### [What you are asked to do]
Reproduce the listing verbatim.

--- start ---

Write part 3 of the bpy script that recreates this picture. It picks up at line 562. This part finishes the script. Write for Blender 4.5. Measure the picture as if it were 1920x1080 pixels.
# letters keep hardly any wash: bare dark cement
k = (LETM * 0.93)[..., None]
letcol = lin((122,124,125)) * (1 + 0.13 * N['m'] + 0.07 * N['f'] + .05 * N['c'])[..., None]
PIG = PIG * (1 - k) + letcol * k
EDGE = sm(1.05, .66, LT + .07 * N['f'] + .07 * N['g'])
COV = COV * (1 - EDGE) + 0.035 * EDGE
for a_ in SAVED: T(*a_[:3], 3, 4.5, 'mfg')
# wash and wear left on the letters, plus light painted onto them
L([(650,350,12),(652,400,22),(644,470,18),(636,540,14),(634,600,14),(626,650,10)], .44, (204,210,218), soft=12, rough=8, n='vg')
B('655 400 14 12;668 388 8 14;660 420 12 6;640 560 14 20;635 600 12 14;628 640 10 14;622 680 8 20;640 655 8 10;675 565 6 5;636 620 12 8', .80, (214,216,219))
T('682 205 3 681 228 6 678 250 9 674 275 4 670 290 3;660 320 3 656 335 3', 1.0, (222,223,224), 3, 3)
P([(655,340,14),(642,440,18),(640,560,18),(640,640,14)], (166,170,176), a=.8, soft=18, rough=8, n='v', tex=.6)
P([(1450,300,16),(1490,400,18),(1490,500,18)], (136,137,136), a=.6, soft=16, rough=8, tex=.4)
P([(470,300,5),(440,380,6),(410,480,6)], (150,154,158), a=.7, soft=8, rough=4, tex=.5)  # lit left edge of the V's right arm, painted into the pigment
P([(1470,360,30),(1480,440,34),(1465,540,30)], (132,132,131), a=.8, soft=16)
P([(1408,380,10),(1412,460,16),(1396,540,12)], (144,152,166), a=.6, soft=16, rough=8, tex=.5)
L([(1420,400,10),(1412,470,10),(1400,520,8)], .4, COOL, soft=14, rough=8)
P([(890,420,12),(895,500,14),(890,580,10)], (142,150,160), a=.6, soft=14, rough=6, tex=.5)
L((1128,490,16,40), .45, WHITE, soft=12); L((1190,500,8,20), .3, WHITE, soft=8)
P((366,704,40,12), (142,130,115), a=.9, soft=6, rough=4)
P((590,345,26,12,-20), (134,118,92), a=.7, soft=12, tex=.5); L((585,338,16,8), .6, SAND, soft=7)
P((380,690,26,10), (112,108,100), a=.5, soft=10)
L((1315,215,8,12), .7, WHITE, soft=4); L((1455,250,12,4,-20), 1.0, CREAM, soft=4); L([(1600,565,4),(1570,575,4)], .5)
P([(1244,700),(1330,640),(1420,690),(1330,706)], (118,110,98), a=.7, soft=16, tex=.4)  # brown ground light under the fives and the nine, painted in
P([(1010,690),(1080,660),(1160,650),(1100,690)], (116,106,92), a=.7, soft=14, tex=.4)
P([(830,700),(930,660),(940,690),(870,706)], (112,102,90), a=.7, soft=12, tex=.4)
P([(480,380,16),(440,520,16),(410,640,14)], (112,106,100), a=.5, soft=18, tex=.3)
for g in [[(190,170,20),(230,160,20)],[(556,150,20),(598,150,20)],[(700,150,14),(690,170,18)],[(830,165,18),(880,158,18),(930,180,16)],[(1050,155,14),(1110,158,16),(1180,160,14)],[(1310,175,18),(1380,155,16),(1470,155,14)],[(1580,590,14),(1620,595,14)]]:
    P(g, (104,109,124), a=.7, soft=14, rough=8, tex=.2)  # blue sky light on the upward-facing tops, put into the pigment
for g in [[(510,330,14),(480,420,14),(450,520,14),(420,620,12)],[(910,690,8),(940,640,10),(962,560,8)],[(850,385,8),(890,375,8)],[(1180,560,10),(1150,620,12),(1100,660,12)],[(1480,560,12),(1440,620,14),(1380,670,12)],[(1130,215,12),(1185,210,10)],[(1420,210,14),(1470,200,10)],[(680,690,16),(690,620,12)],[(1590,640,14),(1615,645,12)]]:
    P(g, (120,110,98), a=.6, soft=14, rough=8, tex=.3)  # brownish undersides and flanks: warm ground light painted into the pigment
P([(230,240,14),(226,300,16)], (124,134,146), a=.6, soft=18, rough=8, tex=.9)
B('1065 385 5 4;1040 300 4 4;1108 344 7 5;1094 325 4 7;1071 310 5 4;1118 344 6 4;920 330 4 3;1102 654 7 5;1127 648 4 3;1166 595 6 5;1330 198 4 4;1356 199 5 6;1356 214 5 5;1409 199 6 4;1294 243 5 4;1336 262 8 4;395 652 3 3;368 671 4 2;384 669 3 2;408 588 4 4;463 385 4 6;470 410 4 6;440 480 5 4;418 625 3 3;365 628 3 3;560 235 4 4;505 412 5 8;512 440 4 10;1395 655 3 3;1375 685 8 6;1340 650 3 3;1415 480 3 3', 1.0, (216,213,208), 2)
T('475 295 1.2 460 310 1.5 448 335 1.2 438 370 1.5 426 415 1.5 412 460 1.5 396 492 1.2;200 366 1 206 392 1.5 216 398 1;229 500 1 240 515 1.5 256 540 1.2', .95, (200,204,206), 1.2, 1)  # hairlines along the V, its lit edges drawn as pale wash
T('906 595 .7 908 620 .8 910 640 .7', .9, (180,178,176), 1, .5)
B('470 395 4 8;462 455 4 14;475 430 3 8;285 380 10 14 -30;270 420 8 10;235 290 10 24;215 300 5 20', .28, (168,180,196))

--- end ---

### [Completed exercise]
Write part 3 of the bpy script that recreates this picture. It picks up at line 562. This part finishes the script. Write for Blender 4.5. Measure the picture as if it were 1920x1080 pixels.
# letters keep hardly any wash: bare dark cement
k = (LETM * 0.93)[..., None]
letcol = lin((122,124,125)) * (1 + 0.13 * N['m'] + 0.07 * N['f'] + .05 * N['c'])[..., None]
PIG = PIG * (1 - k) + letcol * k
EDGE = sm(1.05, .66, LT + .07 * N['f'] + .07 * N['g'])
COV = COV * (1 - EDGE) + 0.035 * EDGE
for a_ in SAVED: T(*a_[:3], 3, 4.5, 'mfg')
# wash and wear left on the letters, plus light painted onto them
L([(650,350,12),(652,400,22),(644,470,18),(636,540,14),(634,600,14),(626,650,10)], .44, (204,210,218), soft=12, rough=8, n='vg')
B('655 400 14 12;668 388 8 14;660 420 12 6;640 560 14 20;635 600 12 14;628 640 10 14;622 680 8 20;640 655 8 10;675 565 6 5;636 620 12 8', .80, (214,216,219))
T('682 205 3 681 228 6 678 250 9 674 275 4 670 290 3;660 320 3 656 335 3', 1.0, (222,223,224), 3, 3)
P([(655,340,14),(642,440,18),(640,560,18),(640,640,14)], (166,170,176), a=.8, soft=18, rough=8, n='v', tex=.6)
P([(1450,300,16),(1490,400,18),(1490,500,18)], (136,137,136), a=.6, soft=16, rough=8, tex=.4)
P([(470,300,5),(440,380,6),(410,480,6)], (150,154,158), a=.7, soft=8, rough=4, tex=.5)  # lit left edge of the V's right arm, painted into the pigment
P([(1470,360,30),(1480,440,34),(1465,540,30)], (132,132,131), a=.8, soft=16)
P([(1408,380,10),(1412,460,16),(1396,540,12)], (144,152,166), a=.6, soft=16, rough=8, tex=.5)
L([(1420,400,10),(1412,470,10),(1400,520,8)], .4, COOL, soft=14, rough=8)
P([(890,420,12),(895,500,14),(890,580,10)], (142,150,160), a=.6, soft=14, rough=6, tex=.5)
L((1128,490,16,40), .45, WHITE, soft=12); L((1190,500,8,20), .3, WHITE, soft=8)
P((366,704,40,12), (142,130,115), a=.9, soft=6, rough=4)
P((590,345,26,12,-20), (134,118,92), a=.7, soft=12, tex=.5); L((585,338,16,8), .6, SAND, soft=7)
P((380,690,26,10), (112,108,100), a=.5, soft=10)
L((1315,215,8,12), .7, WHITE, soft=4); L((1455,250,12,4,-20), 1.0, CREAM, soft=4); L([(1600,565,4),(1570,575,4)], .5)
P([(1244,700),(1330,640),(1420,690),(1330,706)], (118,110,98), a=.7, soft=16, tex=.4)  # brown ground light under the fives and the nine, painted in
P([(1010,690),(1080,660),(1160,650),(1100,690)], (116,106,92), a=.7, soft=14, tex=.4)
P([(830,700),(930,660),(940,690),(870,706)], (112,102,90), a=.7, soft=12, tex=.4)
P([(480,380,16),(440,520,16),(410,640,14)], (112,106,100), a=.5, soft=18, tex=.3)
for g in [[(190,170,20),(230,160,20)],[(556,150,20),(598,150,20)],[(700,150,14),(690,170,18)],[(830,165,18),(880,158,18),(930,180,16)],[(1050,155,14),(1110,158,16),(1180,160,14)],[(1310,175,18),(1380,155,16),(1470,155,14)],[(1580,590,14),(1620,595,14)]]:
    P(g, (104,109,124), a=.7, soft=14, rough=8, tex=.2)  # blue sky light on the upward-facing tops, put into the pigment
for g in [[(510,330,14),(480,420,14),(450,520,14),(420,620,12)],[(910,690,8),(940,640,10),(962,560,8)],[(850,385,8),(890,375,8)],[(1180,560,10),(1150,620,12),(1100,660,12)],[(1480,560,12),(1440,620,14),(1380,670,12)],[(1130,215,12),(1185,210,10)],[(1420,210,14),(1470,200,10)],[(680,690,16),(690,620,12)],[(1590,640,14),(1615,645,12)]]:
    P(g, (120,110,98), a=.6, soft=14, rough=8, tex=.3)  # brownish undersides and flanks: warm ground light painted into the pigment
P([(230,240,14),(226,300,16)], (124,134,146), a=.6, soft=18, rough=8, tex=.9)
B('1065 385 5 4;1040 300 4 4;1108 344 7 5;1094 325 4 7;1071 310 5 4;1118 344 6 4;920 330 4 3;1102 654 7 5;1127 648 4 3;1166 595 6 5;1330 198 4 4;1356 199 5 6;1356 214 5 5;1409 199 6 4;1294 243 5 4;1336 262 8 4;395 652 3 3;368 671 4 2;384 669 3 2;408 588 4 4;463 385 4 6;470 410 4 6;440 480 5 4;418 625 3 3;365 628 3 3;560 235 4 4;505 412 5 8;512 440 4 10;1395 655 3 3;1375 685 8 6;1340 650 3 3;1415 480 3 3', 1.0, (216,213,208), 2)
T('475 295 1.2 460 310 1.5 448 335 1.2 438 370 1.5 426 415 1.5 412 460 1.5 396 492 1.2;200 366 1 206 392 1.5 216 398 1;229 500 1 240 515 1.5 256 540 1.2', .95, (200,204,206), 1.2, 1)  # hairlines along the V, its lit edges drawn as pale wash
T('906 595 .7 908 620 .8 910 640 .7', .9, (180,178,176), 1, .5)
B('470 395 4 8;462 455 4 14;475 430 3 8;285 380 10 14 -30;270 420 8 10;235 290 10 24;215 300 5 20', .28, (168,180,196))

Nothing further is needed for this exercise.